Meryl Davis & Charlie White never put a foot wrong to win Gold for Team USA, having come first in both the short and free programs. They scored a season’s best with 116.63 in the free to obtain an unassailable 195.52 lead score. Routines showed a combination of quick, dynamic, strong, faster movements and more fluid lines, whereas the Canadian couple Tessa Virtue & Scott Moir who took Silver with 190.99 emulated more elegance, class and style in very precise routines. They also scored a free program season’s best with 114.66, which is all you can ask of an athlete.

The real competition however was between the two Russian couples for third place. Bobrova & Stoloviev (5th overall 172.92) also received a season’s best score of 102.95 for their intriguing “vice-versa” free routine, which saw the personas of the couple switch mid routine. It was fascinating to watch and utterly compelling. Ilinykh and Katsalapov performed a very dramatic Black Swan free program that had both modern panache and old school Russian classic lines within. With an overall score of 183.48 they took Bronze for Russia.

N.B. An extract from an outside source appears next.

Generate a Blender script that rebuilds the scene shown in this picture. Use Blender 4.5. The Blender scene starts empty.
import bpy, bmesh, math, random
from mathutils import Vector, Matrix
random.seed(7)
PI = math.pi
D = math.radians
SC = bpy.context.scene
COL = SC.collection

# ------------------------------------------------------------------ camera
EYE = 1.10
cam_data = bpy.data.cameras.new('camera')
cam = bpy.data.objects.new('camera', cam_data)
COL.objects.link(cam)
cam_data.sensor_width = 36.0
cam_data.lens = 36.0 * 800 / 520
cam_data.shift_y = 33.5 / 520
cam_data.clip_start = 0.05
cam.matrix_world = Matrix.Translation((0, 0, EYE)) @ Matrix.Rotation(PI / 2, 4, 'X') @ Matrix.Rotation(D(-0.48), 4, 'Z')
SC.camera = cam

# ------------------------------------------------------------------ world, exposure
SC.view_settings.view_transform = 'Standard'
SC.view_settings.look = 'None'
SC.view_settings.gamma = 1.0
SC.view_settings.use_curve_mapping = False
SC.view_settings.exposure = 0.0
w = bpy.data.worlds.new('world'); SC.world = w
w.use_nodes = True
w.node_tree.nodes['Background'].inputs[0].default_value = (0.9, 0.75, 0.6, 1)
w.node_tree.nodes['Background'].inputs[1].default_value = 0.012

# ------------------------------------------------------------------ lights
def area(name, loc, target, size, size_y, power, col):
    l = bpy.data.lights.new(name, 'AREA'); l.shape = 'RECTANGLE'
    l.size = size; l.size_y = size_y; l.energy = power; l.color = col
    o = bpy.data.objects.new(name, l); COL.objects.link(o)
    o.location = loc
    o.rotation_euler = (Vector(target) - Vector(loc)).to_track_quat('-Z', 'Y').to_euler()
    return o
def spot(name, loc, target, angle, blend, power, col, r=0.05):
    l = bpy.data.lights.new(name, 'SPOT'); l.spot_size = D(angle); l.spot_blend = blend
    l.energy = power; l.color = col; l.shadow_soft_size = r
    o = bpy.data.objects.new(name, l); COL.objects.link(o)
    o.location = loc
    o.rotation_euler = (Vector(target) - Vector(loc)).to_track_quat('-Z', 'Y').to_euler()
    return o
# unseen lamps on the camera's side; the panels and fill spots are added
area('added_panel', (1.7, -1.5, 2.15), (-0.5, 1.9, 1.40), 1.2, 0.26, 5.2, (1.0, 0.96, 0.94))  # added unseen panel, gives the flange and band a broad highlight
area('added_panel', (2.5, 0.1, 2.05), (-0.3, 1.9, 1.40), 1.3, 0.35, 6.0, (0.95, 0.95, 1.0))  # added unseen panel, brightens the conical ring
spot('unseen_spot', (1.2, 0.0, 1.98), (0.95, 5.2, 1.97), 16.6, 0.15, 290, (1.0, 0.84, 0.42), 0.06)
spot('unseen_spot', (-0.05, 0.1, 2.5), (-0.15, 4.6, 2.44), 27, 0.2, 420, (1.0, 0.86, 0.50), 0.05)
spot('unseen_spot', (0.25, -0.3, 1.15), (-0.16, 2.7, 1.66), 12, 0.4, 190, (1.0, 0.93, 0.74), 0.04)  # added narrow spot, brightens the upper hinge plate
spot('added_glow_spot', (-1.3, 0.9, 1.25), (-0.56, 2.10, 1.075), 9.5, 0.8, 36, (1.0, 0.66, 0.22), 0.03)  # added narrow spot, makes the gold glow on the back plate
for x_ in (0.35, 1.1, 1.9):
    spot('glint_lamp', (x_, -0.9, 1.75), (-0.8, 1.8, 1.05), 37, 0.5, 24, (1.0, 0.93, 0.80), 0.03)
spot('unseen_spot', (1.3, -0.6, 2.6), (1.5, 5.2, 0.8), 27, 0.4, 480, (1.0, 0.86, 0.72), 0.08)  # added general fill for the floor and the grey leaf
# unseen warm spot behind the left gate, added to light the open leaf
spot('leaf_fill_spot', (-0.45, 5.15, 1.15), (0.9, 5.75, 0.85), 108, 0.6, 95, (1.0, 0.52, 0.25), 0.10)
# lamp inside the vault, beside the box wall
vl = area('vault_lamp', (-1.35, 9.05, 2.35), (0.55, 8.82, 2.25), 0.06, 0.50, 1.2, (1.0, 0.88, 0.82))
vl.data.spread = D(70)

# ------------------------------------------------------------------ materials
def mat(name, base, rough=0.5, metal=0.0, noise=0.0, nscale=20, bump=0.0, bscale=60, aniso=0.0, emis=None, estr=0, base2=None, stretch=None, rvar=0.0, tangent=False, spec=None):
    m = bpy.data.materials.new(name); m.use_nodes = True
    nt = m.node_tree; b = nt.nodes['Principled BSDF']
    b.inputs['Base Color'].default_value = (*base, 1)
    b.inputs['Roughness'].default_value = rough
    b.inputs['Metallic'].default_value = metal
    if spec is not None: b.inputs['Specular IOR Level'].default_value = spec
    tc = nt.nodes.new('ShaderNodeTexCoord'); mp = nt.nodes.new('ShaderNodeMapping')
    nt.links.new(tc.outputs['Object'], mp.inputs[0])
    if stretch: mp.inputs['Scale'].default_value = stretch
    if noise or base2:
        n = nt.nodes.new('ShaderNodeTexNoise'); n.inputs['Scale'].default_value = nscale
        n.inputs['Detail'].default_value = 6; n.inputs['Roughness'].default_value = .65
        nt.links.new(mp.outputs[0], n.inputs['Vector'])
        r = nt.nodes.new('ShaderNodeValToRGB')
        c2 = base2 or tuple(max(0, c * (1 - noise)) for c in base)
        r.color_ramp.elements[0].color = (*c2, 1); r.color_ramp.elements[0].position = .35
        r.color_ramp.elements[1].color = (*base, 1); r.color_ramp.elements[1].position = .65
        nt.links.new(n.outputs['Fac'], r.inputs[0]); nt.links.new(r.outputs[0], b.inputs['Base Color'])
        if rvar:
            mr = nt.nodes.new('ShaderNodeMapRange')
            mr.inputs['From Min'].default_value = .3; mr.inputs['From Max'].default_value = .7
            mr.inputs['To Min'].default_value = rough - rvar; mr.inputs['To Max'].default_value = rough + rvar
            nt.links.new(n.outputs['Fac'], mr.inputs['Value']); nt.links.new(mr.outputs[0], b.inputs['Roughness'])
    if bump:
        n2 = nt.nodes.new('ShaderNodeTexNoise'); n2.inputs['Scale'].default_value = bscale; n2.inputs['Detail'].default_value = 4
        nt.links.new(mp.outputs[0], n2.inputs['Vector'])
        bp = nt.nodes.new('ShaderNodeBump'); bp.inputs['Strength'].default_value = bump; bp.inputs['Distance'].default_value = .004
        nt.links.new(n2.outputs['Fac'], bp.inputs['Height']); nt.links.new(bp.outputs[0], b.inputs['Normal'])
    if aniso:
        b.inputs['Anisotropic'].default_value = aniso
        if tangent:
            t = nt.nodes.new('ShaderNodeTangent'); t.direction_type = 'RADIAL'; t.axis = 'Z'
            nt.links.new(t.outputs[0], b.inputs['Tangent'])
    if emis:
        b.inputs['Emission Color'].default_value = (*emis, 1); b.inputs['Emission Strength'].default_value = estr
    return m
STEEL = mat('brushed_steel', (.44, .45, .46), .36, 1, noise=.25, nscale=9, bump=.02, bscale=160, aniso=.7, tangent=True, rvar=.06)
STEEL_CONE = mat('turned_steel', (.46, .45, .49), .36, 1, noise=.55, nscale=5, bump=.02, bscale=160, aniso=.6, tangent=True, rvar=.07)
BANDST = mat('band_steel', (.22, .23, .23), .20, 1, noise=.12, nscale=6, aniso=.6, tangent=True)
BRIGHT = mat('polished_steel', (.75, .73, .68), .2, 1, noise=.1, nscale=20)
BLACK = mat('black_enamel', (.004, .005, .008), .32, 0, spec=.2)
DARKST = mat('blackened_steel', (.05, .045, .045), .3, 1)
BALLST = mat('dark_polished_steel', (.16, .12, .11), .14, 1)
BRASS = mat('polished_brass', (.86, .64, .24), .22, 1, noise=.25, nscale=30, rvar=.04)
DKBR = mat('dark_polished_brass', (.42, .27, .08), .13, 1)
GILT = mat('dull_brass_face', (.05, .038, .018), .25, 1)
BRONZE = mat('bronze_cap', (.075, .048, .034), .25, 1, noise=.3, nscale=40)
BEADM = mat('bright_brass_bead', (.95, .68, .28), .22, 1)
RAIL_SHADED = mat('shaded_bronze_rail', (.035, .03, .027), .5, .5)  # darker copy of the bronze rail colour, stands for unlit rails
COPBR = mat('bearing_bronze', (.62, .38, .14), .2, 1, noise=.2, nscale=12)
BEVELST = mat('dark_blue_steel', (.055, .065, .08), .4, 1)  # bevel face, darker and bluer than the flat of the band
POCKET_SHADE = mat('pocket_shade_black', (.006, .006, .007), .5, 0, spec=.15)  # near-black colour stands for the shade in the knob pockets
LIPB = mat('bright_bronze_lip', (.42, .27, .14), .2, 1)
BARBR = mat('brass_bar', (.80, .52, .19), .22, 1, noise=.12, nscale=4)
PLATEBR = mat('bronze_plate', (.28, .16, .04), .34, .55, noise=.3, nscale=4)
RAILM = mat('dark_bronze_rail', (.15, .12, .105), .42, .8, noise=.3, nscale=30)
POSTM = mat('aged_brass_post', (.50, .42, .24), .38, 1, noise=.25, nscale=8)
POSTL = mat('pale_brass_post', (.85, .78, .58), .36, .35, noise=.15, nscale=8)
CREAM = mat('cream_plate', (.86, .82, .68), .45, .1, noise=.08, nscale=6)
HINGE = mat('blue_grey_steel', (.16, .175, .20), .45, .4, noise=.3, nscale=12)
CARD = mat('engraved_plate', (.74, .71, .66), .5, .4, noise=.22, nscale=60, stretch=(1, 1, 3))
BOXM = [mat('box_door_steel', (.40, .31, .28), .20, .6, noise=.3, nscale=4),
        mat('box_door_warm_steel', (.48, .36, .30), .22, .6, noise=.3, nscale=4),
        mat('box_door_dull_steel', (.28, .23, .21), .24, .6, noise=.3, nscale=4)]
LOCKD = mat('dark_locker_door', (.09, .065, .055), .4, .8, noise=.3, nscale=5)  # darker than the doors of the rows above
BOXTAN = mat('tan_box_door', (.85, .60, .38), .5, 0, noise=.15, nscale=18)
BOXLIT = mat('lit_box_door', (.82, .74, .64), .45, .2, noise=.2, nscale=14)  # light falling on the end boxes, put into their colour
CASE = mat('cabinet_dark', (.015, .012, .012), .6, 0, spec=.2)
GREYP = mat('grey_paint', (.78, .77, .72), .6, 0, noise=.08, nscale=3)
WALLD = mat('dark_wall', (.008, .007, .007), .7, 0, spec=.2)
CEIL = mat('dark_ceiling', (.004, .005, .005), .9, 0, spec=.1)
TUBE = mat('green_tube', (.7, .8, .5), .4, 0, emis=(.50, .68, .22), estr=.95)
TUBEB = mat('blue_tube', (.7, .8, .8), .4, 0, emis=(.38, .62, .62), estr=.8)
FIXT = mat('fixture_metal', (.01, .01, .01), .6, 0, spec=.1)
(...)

The “darling” of the Russian team skate Julia Lipnitskaya fell in both her short and free programs putting her out of medal contention. However, her compatriot Adelina Sotnikova who had yet to compete in the Sochi Games shone. Her short program was technically accomplished and scored 74.64 just fractionally behind the Olympic champion of 2010 Kim Yuna (74.92). Going into the free program Italian Carolina Kostner was third (74.12), and barring a fall in the free skate it was expected that these positions would remain unchanged. Kostner performed a lovely free routine to Ravel’s Bolero scoring 142.61 to secure Bronze for Italy (216.73). Adelina Sotnikova put in an electrifying free program gathering 149.95 points with 7 jump sequences/4 in combination. Last skater South Korean Kim Yuna put in a flawless graceful routine, which TV commentators stated was an obvious Gold medal winning performance. How wrong they were, because Yuna scored 144.19 for her free program; (losing 6 technical points to Sotnikova who performed more jump combinations); and only had enough (219.11) to secure Silver for South Korea. To the obvious delight of the home crowd the ecstatic 17 year old Adelina Sotnikova took Gold for Russia with 224.59 points. She became the first ever Russian Olympic female individual figure skating Gold medallist, and having been overlooked in favour of Julia in the team event, Adelina’s success must have tasted sweet.